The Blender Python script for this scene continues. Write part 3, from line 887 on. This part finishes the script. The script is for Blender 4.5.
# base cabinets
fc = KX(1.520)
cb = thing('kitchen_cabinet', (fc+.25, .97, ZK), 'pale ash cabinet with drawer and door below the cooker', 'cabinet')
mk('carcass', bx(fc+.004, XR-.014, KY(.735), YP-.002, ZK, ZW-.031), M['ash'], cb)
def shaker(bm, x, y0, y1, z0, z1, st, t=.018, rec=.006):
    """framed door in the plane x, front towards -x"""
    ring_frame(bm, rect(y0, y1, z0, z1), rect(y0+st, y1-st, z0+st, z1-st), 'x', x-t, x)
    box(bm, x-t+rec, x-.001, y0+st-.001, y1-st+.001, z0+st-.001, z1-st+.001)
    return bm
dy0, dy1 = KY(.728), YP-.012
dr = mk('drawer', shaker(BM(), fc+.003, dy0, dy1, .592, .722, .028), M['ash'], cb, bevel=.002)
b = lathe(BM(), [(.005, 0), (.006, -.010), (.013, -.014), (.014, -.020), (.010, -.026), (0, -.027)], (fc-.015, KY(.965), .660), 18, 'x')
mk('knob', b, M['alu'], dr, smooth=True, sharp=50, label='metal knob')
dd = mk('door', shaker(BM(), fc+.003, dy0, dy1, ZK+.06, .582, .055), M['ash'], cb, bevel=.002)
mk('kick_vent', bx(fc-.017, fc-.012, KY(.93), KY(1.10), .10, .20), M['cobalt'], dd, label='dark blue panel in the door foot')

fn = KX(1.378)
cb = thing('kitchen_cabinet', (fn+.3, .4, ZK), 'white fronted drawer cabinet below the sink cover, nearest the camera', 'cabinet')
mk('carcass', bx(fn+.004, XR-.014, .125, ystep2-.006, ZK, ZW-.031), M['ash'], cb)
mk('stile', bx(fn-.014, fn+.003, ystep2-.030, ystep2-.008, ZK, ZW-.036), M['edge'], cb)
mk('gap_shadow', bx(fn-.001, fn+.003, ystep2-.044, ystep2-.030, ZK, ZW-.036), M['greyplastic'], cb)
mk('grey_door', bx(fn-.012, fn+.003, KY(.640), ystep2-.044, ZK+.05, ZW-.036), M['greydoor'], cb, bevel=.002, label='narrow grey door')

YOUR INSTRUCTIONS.
Hand back the material above in full, exactly as written.

COMPLETED EXERCISE.
The Blender Python script for this scene continues. Write part 3, from line 887 on. This part finishes the script. The script is for Blender 4.5.
# base cabinets
fc = KX(1.520)
cb = thing('kitchen_cabinet', (fc+.25, .97, ZK), 'pale ash cabinet with drawer and door below the cooker', 'cabinet')
mk('carcass', bx(fc+.004, XR-.014, KY(.735), YP-.002, ZK, ZW-.031), M['ash'], cb)
def shaker(bm, x, y0, y1, z0, z1, st, t=.018, rec=.006):
    """framed door in the plane x, front towards -x"""
    ring_frame(bm, rect(y0, y1, z0, z1), rect(y0+st, y1-st, z0+st, z1-st), 'x', x-t, x)
    box(bm, x-t+rec, x-.001, y0+st-.001, y1-st+.001, z0+st-.001, z1-st+.001)
    return bm
dy0, dy1 = KY(.728), YP-.012
dr = mk('drawer', shaker(BM(), fc+.003, dy0, dy1, .592, .722, .028), M['ash'], cb, bevel=.002)
b = lathe(BM(), [(.005, 0), (.006, -.010), (.013, -.014), (.014, -.020), (.010, -.026), (0, -.027)], (fc-.015, KY(.965), .660), 18, 'x')
mk('knob', b, M['alu'], dr, smooth=True, sharp=50, label='metal knob')
dd = mk('door', shaker(BM(), fc+.003, dy0, dy1, ZK+.06, .582, .055), M['ash'], cb, bevel=.002)
mk('kick_vent', bx(fc-.017, fc-.012, KY(.93), KY(1.10), .10, .20), M['cobalt'], dd, label='dark blue panel in the door foot')

fn = KX(1.378)
cb = thing('kitchen_cabinet', (fn+.3, .4, ZK), 'white fronted drawer cabinet below the sink cover, nearest the camera', 'cabinet')
mk('carcass', bx(fn+.004, XR-.014, .125, ystep2-.006, ZK, ZW-.031), M['ash'], cb)
mk('stile', bx(fn-.014, fn+.003, ystep2-.030, ystep2-.008, ZK, ZW-.036), M['edge'], cb)
mk('gap_shadow', bx(fn-.001, fn+.003, ystep2-.044, ystep2-.030, ZK, ZW-.036), M['greyplastic'], cb)
mk('grey_door', bx(fn-.012, fn+.003, KY(.640), ystep2-.044, ZK+.05, ZW-.036), M['greydoor'], cb, bevel=.002, label='narrow grey door')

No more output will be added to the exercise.